Posted on:1987-04-03Degree:Ph.DType:Dissertation
University:Polytechnic UniversityCandidate:WALFISCH, JORAMFull Text:PDF
GTID:1478390017458731Subject:Engineering
Abstract/Summary:
Many urban communication systems in the UHF and microwave bands, such as cellular radio, depend on radio propagation between an elevated antenna and low antennas located at or below roof-top level. The development of a theoretical model that explains the effect of buildings on the propagation has been the subject of extensive investigation.; In cities, buildings are adjacent to each other or have only narrow passages between them, so that propagation must take place over the roof tops.

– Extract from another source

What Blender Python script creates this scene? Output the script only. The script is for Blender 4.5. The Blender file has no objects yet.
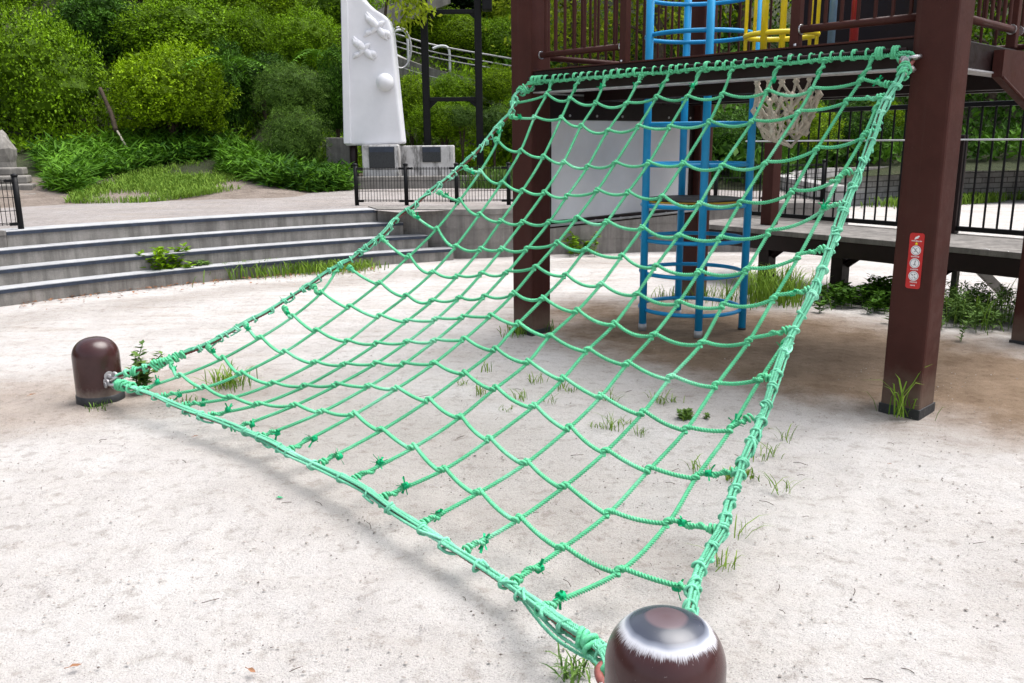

The buildings, therefore, act as connected rows or blocks that can be treated as cylindrical diffracting obstacles. For simplicity, each row is approximated by a thin absorbing half-screen, so that propagation over the roofs is modeled as a process of multiple diffraction past a series of parallel half-screens.; In our studies diffraction by as many as about 150 half-screens has been considered. A Kirchoff-huygens integration is used to find the field incident on the plane of one half-screen due to the field illuminating previous half-screen, and the process is repeated in sequence for all screens. Choice of the integration aperture and truncation strategy are discussed.; For low glancing angles, in the range of interest for communication systems, it is found that the field at the roof tops varies as the glancing angle to the 0.9 power, in addition to the l/R dependence appropriate to free space propagation. Path loss predictions are in good agreement with the extensive measurements of Okumura, except for high fixed antennas.; The theoretical model shows how the path loss depends on frequency, as well as building and street geometry. The model also gives the size of the region in front of the mobile radio that was a significant influence on the received signal. Knowledge of this significant foreground permits the definition of a local slope in hilly terrain that can be used to predict the received signal.